REQUIREMENTS.
Include in the output exactly the lines from the opening of the data through the line containing "scene.camera = cam", and nothing more.

AVAILABLE DATA.
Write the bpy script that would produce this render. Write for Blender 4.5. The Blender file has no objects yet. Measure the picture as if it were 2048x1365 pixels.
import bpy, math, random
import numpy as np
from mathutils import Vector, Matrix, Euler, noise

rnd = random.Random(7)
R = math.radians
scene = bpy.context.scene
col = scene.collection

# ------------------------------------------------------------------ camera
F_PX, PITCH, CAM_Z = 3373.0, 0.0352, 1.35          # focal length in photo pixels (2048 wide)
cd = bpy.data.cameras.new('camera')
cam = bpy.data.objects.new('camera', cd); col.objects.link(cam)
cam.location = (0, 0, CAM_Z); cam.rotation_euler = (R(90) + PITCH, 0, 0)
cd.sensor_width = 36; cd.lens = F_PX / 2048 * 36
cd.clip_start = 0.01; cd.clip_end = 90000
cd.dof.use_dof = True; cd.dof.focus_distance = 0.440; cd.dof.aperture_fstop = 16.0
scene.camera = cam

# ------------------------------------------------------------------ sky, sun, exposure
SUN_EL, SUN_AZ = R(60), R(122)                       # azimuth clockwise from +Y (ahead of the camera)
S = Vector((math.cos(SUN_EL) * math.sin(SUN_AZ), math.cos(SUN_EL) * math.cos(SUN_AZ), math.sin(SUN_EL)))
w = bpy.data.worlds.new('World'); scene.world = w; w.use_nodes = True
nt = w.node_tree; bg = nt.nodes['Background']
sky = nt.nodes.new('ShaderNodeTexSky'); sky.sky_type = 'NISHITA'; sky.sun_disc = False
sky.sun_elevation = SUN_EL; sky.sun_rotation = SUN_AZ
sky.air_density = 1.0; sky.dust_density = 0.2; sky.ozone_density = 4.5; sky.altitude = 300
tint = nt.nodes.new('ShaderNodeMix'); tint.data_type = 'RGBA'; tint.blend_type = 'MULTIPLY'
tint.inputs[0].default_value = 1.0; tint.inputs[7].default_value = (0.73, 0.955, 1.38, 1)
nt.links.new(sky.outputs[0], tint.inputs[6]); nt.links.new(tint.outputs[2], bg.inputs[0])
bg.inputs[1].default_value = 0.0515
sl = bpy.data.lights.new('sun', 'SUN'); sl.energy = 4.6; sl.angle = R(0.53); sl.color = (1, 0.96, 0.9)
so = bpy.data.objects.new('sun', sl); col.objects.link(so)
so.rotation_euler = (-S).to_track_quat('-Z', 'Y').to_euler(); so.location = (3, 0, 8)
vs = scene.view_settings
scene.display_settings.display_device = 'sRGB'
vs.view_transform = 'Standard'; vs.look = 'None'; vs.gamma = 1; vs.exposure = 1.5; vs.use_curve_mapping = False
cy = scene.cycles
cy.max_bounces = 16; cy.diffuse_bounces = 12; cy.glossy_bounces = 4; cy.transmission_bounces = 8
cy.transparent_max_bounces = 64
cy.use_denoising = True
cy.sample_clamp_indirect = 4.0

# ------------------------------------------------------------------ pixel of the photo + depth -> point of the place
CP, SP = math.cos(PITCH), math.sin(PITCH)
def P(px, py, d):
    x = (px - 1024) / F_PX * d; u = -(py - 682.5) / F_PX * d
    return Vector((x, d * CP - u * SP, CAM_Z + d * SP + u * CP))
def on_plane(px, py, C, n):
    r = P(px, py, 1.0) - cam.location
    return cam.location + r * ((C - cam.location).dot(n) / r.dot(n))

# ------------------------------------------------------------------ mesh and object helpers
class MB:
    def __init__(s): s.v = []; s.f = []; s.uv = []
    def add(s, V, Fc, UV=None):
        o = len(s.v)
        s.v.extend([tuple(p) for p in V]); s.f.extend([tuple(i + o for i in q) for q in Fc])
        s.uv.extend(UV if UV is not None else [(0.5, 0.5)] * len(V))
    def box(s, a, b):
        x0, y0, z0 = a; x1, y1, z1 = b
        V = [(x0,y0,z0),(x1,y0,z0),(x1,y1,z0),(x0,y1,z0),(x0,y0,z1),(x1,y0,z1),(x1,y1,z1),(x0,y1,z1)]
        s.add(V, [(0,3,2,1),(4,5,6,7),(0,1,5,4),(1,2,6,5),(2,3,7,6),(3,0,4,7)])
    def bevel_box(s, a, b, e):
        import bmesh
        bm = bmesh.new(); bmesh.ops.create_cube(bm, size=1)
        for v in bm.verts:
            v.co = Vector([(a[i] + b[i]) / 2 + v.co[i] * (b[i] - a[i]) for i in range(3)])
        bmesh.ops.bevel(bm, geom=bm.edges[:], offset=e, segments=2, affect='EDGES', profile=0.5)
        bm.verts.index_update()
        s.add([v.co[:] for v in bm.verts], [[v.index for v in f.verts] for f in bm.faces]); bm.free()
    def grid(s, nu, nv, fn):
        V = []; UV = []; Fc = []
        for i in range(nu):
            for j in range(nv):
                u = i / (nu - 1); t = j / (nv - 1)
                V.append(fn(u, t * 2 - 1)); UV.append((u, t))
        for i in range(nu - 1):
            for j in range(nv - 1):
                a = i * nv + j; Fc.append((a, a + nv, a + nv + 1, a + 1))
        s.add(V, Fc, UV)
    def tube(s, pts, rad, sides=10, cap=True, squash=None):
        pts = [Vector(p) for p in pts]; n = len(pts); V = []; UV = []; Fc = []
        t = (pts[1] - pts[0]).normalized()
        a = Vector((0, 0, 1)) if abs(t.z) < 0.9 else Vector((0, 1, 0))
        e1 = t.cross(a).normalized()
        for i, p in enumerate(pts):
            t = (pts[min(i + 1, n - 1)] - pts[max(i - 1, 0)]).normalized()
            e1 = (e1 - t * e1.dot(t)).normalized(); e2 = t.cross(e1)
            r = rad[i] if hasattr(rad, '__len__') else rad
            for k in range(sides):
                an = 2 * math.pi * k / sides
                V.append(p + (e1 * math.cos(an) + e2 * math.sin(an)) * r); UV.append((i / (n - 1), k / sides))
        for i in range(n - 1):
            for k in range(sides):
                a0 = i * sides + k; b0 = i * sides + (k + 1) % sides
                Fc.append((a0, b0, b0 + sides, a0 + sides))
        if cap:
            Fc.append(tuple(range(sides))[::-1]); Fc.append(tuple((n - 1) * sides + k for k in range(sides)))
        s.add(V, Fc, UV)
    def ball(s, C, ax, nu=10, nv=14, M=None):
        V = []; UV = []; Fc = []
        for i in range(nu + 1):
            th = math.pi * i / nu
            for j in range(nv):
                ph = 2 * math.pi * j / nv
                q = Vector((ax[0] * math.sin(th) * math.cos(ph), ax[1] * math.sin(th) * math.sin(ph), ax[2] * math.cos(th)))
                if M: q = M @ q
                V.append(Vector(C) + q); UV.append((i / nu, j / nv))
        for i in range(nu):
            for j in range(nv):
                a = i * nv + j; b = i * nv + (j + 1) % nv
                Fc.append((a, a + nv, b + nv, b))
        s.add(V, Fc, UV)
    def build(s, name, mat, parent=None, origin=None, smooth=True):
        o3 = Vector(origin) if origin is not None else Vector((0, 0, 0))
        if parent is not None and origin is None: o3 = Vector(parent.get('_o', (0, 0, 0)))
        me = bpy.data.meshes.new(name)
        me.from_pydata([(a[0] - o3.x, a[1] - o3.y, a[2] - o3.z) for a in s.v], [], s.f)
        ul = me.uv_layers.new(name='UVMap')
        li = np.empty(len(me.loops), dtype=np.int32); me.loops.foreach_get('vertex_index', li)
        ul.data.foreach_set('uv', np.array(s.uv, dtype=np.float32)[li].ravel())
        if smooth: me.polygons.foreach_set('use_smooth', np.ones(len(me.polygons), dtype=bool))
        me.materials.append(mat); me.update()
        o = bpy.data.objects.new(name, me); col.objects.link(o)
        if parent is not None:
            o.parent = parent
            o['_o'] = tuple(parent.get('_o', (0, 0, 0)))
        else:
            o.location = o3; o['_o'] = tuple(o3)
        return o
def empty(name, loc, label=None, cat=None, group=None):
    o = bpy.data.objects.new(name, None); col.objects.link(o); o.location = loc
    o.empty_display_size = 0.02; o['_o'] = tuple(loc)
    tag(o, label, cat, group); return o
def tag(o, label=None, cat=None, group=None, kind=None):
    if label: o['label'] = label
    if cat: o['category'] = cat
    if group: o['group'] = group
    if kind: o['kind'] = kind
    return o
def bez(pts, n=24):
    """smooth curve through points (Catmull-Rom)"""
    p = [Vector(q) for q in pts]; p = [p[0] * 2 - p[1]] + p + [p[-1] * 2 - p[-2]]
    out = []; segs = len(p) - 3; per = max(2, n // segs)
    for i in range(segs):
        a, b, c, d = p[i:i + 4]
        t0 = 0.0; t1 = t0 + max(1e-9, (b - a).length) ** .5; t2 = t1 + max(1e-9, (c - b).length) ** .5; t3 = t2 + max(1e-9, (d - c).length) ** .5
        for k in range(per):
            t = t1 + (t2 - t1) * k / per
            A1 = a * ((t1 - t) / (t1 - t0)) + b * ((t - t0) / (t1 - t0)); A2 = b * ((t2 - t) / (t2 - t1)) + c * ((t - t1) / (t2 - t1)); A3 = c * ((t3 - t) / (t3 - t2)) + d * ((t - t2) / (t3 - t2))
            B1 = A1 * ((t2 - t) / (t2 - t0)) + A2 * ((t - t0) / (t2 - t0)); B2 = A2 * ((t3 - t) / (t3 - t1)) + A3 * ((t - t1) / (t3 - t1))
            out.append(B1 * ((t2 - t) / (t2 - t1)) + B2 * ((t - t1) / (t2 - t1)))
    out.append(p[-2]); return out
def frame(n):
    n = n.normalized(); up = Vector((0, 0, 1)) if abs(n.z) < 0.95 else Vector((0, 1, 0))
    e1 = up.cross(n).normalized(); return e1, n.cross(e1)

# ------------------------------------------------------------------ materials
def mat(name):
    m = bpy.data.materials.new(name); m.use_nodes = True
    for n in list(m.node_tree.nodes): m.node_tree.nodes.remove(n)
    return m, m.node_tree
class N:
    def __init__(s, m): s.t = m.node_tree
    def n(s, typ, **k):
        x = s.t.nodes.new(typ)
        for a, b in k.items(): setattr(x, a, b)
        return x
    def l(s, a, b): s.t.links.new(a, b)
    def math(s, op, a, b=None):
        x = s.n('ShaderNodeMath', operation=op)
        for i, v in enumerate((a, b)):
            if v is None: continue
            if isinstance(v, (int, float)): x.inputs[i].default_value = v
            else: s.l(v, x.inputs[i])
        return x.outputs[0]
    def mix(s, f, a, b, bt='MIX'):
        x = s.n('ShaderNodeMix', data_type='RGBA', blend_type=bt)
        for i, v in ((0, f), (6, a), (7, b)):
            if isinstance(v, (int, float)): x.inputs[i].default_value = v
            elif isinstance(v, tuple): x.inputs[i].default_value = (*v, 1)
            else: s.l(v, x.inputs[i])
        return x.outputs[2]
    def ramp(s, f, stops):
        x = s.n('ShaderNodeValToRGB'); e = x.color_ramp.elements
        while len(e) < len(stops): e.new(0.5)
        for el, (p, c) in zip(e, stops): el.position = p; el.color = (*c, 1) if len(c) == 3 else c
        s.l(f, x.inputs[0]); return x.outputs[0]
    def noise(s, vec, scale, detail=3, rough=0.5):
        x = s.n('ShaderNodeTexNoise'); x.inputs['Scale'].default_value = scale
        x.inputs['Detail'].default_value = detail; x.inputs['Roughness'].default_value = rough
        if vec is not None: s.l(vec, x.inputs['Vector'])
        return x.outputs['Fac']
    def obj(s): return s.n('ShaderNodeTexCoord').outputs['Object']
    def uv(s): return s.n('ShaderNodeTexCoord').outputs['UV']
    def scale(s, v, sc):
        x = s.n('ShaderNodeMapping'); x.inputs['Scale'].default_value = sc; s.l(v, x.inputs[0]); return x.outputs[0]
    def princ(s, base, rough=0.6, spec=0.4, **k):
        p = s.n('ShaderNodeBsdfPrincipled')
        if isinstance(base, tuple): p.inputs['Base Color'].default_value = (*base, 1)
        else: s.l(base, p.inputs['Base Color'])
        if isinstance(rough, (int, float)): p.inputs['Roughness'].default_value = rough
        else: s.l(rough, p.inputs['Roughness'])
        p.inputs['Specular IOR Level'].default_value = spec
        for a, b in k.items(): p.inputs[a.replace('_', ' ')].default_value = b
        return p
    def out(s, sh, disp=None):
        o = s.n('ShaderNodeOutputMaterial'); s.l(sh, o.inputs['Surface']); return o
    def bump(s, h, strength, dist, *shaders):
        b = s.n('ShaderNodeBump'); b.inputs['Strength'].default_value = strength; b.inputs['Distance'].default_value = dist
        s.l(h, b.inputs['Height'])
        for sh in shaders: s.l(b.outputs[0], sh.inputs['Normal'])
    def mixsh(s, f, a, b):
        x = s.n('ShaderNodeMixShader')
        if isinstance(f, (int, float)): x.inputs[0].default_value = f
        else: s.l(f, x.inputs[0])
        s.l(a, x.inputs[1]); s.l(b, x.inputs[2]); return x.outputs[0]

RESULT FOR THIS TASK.
Write the bpy script that would produce this render. Write for Blender 4.5. The Blender file has no objects yet. Measure the picture as if it were 2048x1365 pixels.
import bpy, math, random
import numpy as np
from mathutils import Vector, Matrix, Euler, noise

rnd = random.Random(7)
R = math.radians
scene = bpy.context.scene
col = scene.collection

# ------------------------------------------------------------------ camera
F_PX, PITCH, CAM_Z = 3373.0, 0.0352, 1.35          # focal length in photo pixels (2048 wide)
cd = bpy.data.cameras.new('camera')
cam = bpy.data.objects.new('camera', cd); col.objects.link(cam)
cam.location = (0, 0, CAM_Z); cam.rotation_euler = (R(90) + PITCH, 0, 0)
cd.sensor_width = 36; cd.lens = F_PX / 2048 * 36
cd.clip_start = 0.01; cd.clip_end = 90000
cd.dof.use_dof = True; cd.dof.focus_distance = 0.440; cd.dof.aperture_fstop = 16.0
scene.camera = cam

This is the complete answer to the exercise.